The Real Price of Late Season Weeds

Weeds in a field
When rolling through your corn or soybean fields in the combine you’re looking for yield, yield, yield, but when you start seeing weeds rather than crop, you could be in for an unfortunate surprise and a challenging next year.

“It’s really critical that farmers recognize that there is a significant cost to those weeds out there,” says Bob Hartzler, Iowa State University Extension weed scientist. “It might not even affect yields or harvest efficiency this year, but it does influence their ability to successfully control weeds in the future.”

Take the right steps to make sure you gain control of the growing weed seed banks in your fields. Figure out what weeds are out there, if they’re resistant, if there was herbicide application error and how you can avoid this problem in the future.

Determine what happened—how did these weeds get here? “In Indiana, a lot of weeds got away due to excess rain,” says Bill Johnson, Purdue University Extension weed scientist. Alternatively, states with droughty conditions might not have gotten enough rainfall to adequately activate herbicides—which could lead to escapes.

In addition to weather concerns, you need to look for patterns in your fields. Does it look like just one or two rows are weedy in each sprayer pass? It could be a clogged nozzle, for example. However, if you’re noticing just one or two types of weeds throughout the field it could be a sign of resistance—you might be able to send tissue samples into a university to test for specific types of resistance, such as University of Illinois with waterhemp.

Don’t always assume weeds that make it to harvest are resistant, though. Take the time to analyze what you did right and wrong before claiming resistance. “This year many applications were made in hot periods that stressed the crop and weeds, and if weeds are under heat and drought stress, the herbicide won’t be as effective,” Hartzler says. “You could also have some that emerged after the final herbicide application.”

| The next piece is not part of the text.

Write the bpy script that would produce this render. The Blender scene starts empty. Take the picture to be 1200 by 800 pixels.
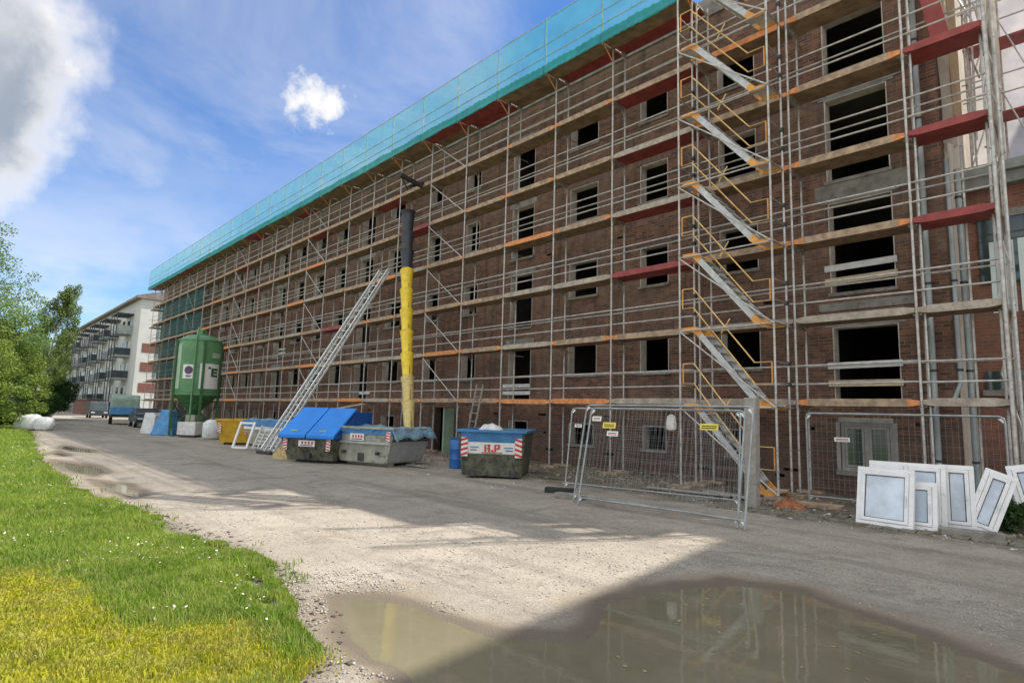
import bpy, math, random
import numpy as np
from mathutils import Vector, Matrix
sc = bpy.context.scene
COL = sc.collection
R = random.Random(7)
rng = np.random.default_rng(11)

# ------------------------------------------------------------------ camera
H = 1.78
FPX = 690.43
yaw, pitch, roll = 0.8152, 0.1231, 0.0284
f = Vector((-math.sin(yaw)*math.cos(pitch), math.cos(yaw)*math.cos(pitch), math.sin(pitch)))
r0 = Vector((math.cos(yaw), math.sin(yaw), 0)); u0 = r0.cross(f)
rv = r0*math.cos(roll) + u0*math.sin(roll); uv = -r0*math.sin(roll) + u0*math.cos(roll)
cam = bpy.data.cameras.new('camera'); cam.sensor_width = 36; cam.lens = FPX/1200*36
cam.clip_start = 0.05; cam.clip_end = 5000
co = bpy.data.objects.new('camera', cam); COL.objects.link(co)
co.matrix_world = Matrix(((rv.x, uv.x, -f.x, 0), (rv.y, uv.y, -f.y, 0), (rv.z, uv.z, -f.z, H), (0, 0, 0, 1)))
sc.camera = co

# ------------------------------------------------------------------ light
SUN = Vector((0.35, 0.70, 1.0)).normalized()
sun_el = math.asin(SUN.z); sun_rot = math.atan2(SUN.x, SUN.y)
sl = bpy.data.lights.new('sun', 'SUN'); sl.energy = 2.7; sl.angle = math.radians(0.5); sl.color = (1, .93, .82)
so = bpy.data.objects.new('sun', sl); COL.objects.link(so)
so.rotation_euler = SUN.to_track_quat('Z', 'Y').to_euler()
sc.view_settings.view_transform = 'Standard'; sc.view_settings.look = 'None'
sc.view_settings.gamma = 1; sc.view_settings.use_curve_mapping = False
sc.view_settings.exposure = 1.2

def pdir(x, y):
    d = f + rv*((x-600)/FPX) + uv*((400-y)/FPX)
    return d.normalized()

class NT:
    def __init__(s, tree): s.t = tree; s.n = tree.nodes; s.l = tree.links
    def new(s, typ, **kw):
        n = s.n.new(typ)
        for k, v in kw.items(): setattr(n, k, v)
        return n
    def link(s, a, b): s.l.new(a, b)
    def put(s, sock, v):
        if isinstance(v, bpy.types.NodeSocket): s.l.new(v, sock)
        else: sock.default_value = v
    def math(s, op, a, b=0.0, c=0.0, clamp=False):
        n = s.new('ShaderNodeMath', operation=op, use_clamp=clamp)
        s.put(n.inputs[0], a); s.put(n.inputs[1], b); s.put(n.inputs[2], c)
        return n.outputs[0]
    def ramp(s, v, lo, hi):
        n = s.new('ShaderNodeMapRange', interpolation_type='SMOOTHSTEP')
        s.put(n.inputs[0], v); n.inputs[1].default_value = lo; n.inputs[2].default_value = hi
        return n.outputs[0]
    def mix(s, fac, a, b, blend='MIX'):
        n = s.new('ShaderNodeMix', data_type='RGBA', blend_type=blend)
        s.put(n.inputs[0], fac)
        for i, v in ((6, a), (7, b)):
            if isinstance(v, bpy.types.NodeSocket): s.l.new(v, n.inputs[i])
            else: n.inputs[i].default_value = (*v[:3], 1)
        return n.outputs[2]
    def noise(s, vec, scale, detail=4, rough=.55, dist=0.0):
        n = s.new('ShaderNodeTexNoise'); s.link(vec, n.inputs['Vector'])
        n.inputs['Scale'].default_value = scale; n.inputs['Detail'].default_value = detail
        n.inputs['Roughness'].default_value = rough; n.inputs['Distortion'].default_value = dist
        return n.outputs[0]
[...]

Don’t accept the status quo of just a few escapes. In the case of waterhemp, a single escape can produce a quarter of a million seeds that plague your fields for up to five years.

“Escapes allow the weed seed bank to build up and can allow new herbicide resistances to develop,” Hartzler says. “The two simplest solutions are to go to more narrow row spacing or include a residual herbicide with post emergent application.”

Many farmers gave residual herbicides a try this year, but weather could have hindered some of their success. Regardless, Hartzler says it’s worth the effort because weed seed build up can happen quickly and take years to reverse.

“The big learning point here is we cannot minimize our trips over fields to control weeds—a year like this just highlights the shortcomings of that approach,” Johnson says. “If you have weeds now, focus on minimizing seed spread.”

Clean out your combine after going through weedy fields or save weedy fields for last. If you aren’t past the herbicide application window [see herbicide labels for instructions] consider a herbicide application. In some cases cultivation could help reduce weed seed production, too.

Watch for prolific weeds. It’s never good to find weeds growing at the end of the season, but if it’s waterhemp, Palmer amaranth, giant ragweed or marestail it could mean even more trouble next year.

Waterhemp_(2)
palmer_amaranth
giant ragweed
marestail
Use these notes—what weeds are present, how they got there and how much weed seed was produced to plan successful weed suppression next season. After all, the only good weed is a dead one.